§ **Prompt**: Among the entries below, extract exactly the lines that run from the one with "Write part 3" through the one with "0.003).build('motor_foot', M['dull'], mt)", both ends included.
====== Listed entries ======
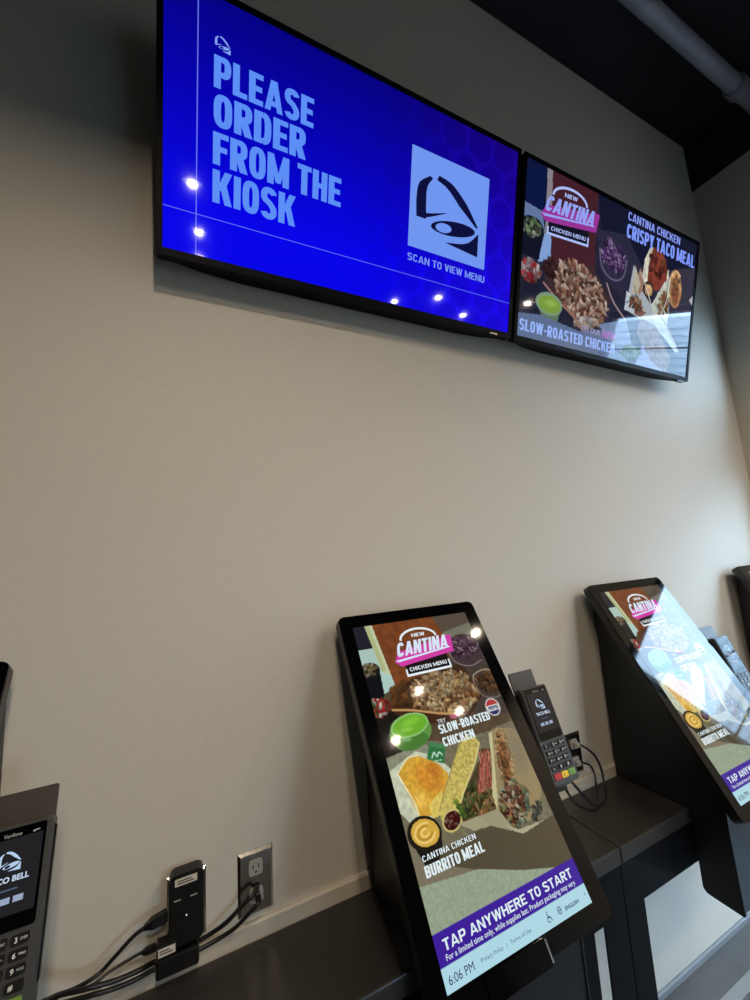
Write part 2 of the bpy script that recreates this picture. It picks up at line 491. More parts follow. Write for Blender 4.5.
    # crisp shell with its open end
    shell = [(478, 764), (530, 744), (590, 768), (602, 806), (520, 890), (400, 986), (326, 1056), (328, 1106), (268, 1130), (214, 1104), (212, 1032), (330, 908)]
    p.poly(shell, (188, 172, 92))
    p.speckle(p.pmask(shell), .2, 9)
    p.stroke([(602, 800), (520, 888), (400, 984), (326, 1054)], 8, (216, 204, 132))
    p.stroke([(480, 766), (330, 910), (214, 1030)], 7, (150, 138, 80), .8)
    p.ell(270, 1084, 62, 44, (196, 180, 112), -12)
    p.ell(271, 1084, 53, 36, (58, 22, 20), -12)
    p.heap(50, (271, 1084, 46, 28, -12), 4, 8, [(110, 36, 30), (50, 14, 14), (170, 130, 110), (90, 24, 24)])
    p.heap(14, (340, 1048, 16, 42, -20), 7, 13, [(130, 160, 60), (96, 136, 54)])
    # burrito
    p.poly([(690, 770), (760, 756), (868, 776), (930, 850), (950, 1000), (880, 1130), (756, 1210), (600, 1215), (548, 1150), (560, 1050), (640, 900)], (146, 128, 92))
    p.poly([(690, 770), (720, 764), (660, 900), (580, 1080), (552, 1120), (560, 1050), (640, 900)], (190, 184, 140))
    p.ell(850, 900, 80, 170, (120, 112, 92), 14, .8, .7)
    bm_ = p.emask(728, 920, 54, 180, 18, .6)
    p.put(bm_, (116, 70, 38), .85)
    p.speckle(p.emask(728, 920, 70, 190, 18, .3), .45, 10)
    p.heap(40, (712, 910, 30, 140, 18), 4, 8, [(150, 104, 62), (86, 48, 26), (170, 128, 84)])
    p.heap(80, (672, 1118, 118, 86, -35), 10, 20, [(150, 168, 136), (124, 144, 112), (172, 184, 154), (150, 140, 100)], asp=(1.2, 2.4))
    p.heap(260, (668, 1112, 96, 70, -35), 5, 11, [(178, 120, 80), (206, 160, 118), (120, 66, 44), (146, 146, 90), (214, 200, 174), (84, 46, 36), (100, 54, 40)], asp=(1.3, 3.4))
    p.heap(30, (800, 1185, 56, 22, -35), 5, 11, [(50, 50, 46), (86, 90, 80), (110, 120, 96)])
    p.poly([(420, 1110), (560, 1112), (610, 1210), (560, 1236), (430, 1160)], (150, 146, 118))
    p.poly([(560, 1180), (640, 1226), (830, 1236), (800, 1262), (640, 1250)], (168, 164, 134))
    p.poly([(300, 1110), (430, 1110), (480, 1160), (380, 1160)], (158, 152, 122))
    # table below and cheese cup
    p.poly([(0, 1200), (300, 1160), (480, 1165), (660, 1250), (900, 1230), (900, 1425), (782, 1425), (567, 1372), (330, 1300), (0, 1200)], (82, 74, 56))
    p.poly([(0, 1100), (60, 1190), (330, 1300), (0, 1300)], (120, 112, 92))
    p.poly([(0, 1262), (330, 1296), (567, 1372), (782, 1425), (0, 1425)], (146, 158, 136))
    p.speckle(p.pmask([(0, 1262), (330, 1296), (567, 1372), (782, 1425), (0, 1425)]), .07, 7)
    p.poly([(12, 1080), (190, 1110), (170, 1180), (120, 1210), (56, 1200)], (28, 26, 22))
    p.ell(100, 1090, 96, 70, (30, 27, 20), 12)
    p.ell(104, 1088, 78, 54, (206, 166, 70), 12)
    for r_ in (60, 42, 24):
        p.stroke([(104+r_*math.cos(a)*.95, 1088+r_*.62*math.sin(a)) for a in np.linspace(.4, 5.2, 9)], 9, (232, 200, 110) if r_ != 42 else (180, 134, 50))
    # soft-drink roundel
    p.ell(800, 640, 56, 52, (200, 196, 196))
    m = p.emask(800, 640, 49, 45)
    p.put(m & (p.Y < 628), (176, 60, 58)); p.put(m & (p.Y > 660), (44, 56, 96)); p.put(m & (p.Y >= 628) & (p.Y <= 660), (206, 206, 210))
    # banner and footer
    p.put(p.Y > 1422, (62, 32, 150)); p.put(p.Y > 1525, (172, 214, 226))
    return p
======
====== Listed entries ======
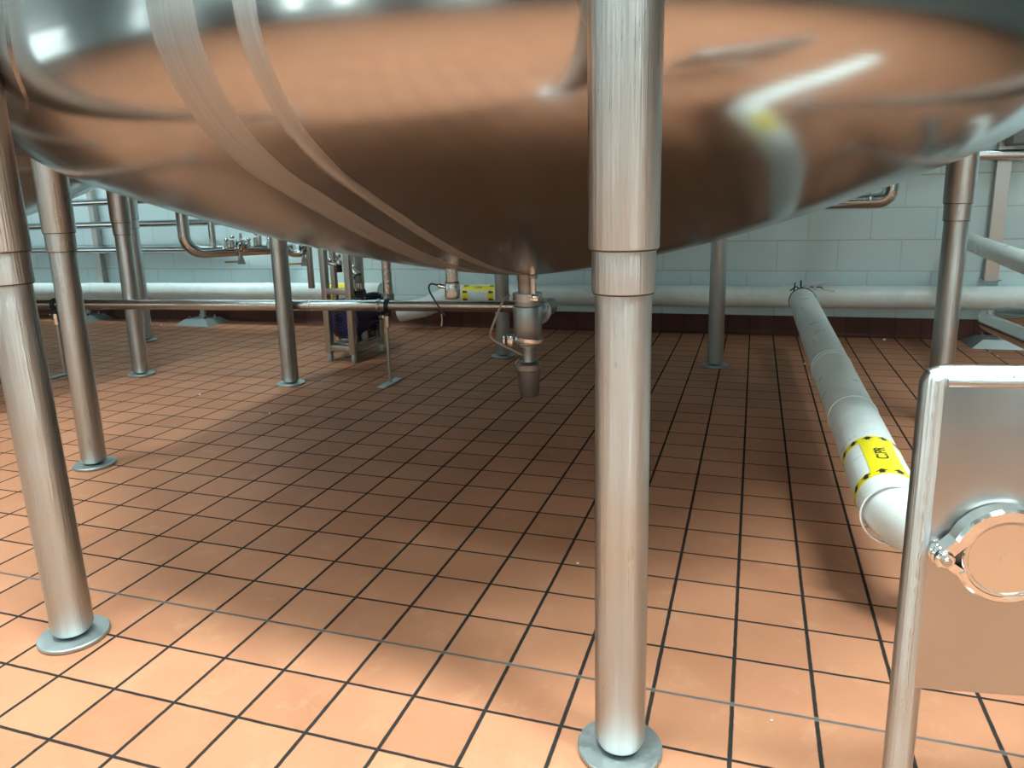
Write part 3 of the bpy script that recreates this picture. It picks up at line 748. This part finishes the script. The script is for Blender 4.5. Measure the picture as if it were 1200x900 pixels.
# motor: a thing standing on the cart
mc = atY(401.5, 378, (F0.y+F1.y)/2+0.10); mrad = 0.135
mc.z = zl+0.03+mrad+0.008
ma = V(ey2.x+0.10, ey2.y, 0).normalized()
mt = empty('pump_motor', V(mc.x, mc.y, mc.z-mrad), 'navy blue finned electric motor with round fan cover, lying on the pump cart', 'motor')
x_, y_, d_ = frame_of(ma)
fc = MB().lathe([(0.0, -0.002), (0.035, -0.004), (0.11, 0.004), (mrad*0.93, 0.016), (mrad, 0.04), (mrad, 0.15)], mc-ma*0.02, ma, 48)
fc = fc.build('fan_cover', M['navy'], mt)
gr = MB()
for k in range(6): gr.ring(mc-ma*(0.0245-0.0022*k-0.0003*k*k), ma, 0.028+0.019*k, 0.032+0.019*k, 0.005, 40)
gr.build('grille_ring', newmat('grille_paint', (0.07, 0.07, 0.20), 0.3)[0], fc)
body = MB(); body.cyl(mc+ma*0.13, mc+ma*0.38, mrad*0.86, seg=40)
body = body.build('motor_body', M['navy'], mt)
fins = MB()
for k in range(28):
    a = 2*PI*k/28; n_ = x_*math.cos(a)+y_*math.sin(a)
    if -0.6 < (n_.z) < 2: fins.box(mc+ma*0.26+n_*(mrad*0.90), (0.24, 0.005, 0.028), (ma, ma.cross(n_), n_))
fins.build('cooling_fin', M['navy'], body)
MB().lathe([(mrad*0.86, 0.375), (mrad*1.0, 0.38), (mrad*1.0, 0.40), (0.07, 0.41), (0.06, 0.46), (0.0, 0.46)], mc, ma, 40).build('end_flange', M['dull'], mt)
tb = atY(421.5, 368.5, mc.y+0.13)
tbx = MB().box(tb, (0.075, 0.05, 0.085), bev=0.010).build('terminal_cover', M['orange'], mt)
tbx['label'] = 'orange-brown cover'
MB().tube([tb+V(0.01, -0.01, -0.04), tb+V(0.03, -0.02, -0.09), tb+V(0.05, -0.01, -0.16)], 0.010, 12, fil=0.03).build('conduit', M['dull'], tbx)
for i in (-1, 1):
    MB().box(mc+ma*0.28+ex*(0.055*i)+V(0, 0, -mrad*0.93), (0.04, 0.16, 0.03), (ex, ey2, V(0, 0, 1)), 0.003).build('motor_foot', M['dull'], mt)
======
§ **Result of this exercise**:
Write part 3 of the bpy script that recreates this picture. It picks up at line 748. This part finishes the script. The script is for Blender 4.5. Measure the picture as if it were 1200x900 pixels.
# motor: a thing standing on the cart
mc = atY(401.5, 378, (F0.y+F1.y)/2+0.10); mrad = 0.135
mc.z = zl+0.03+mrad+0.008
ma = V(ey2.x+0.10, ey2.y, 0).normalized()
mt = empty('pump_motor', V(mc.x, mc.y, mc.z-mrad), 'navy blue finned electric motor with round fan cover, lying on the pump cart', 'motor')
x_, y_, d_ = frame_of(ma)
fc = MB().lathe([(0.0, -0.002), (0.035, -0.004), (0.11, 0.004), (mrad*0.93, 0.016), (mrad, 0.04), (mrad, 0.15)], mc-ma*0.02, ma, 48)
fc = fc.build('fan_cover', M['navy'], mt)
gr = MB()
for k in range(6): gr.ring(mc-ma*(0.0245-0.0022*k-0.0003*k*k), ma, 0.028+0.019*k, 0.032+0.019*k, 0.005, 40)
gr.build('grille_ring', newmat('grille_paint', (0.07, 0.07, 0.20), 0.3)[0], fc)
body = MB(); body.cyl(mc+ma*0.13, mc+ma*0.38, mrad*0.86, seg=40)
body = body.build('motor_body', M['navy'], mt)
fins = MB()
for k in range(28):
    a = 2*PI*k/28; n_ = x_*math.cos(a)+y_*math.sin(a)
    if -0.6 < (n_.z) < 2: fins.box(mc+ma*0.26+n_*(mrad*0.90), (0.24, 0.005, 0.028), (ma, ma.cross(n_), n_))
fins.build('cooling_fin', M['navy'], body)
MB().lathe([(mrad*0.86, 0.375), (mrad*1.0, 0.38), (mrad*1.0, 0.40), (0.07, 0.41), (0.06, 0.46), (0.0, 0.46)], mc, ma, 40).build('end_flange', M['dull'], mt)
tb = atY(421.5, 368.5, mc.y+0.13)
tbx = MB().box(tb, (0.075, 0.05, 0.085), bev=0.010).build('terminal_cover', M['orange'], mt)
tbx['label'] = 'orange-brown cover'
MB().tube([tb+V(0.01, -0.01, -0.04), tb+V(0.03, -0.02, -0.09), tb+V(0.05, -0.01, -0.16)], 0.010, 12, fil=0.03).build('conduit', M['dull'], tbx)
for i in (-1, 1):
    MB().box(mc+ma*0.28+ex*(0.055*i)+V(0, 0, -mrad*0.93), (0.04, 0.16, 0.03), (ex, ey2, V(0, 0, 1)), 0.003).build('motor_foot', M['dull'], mt)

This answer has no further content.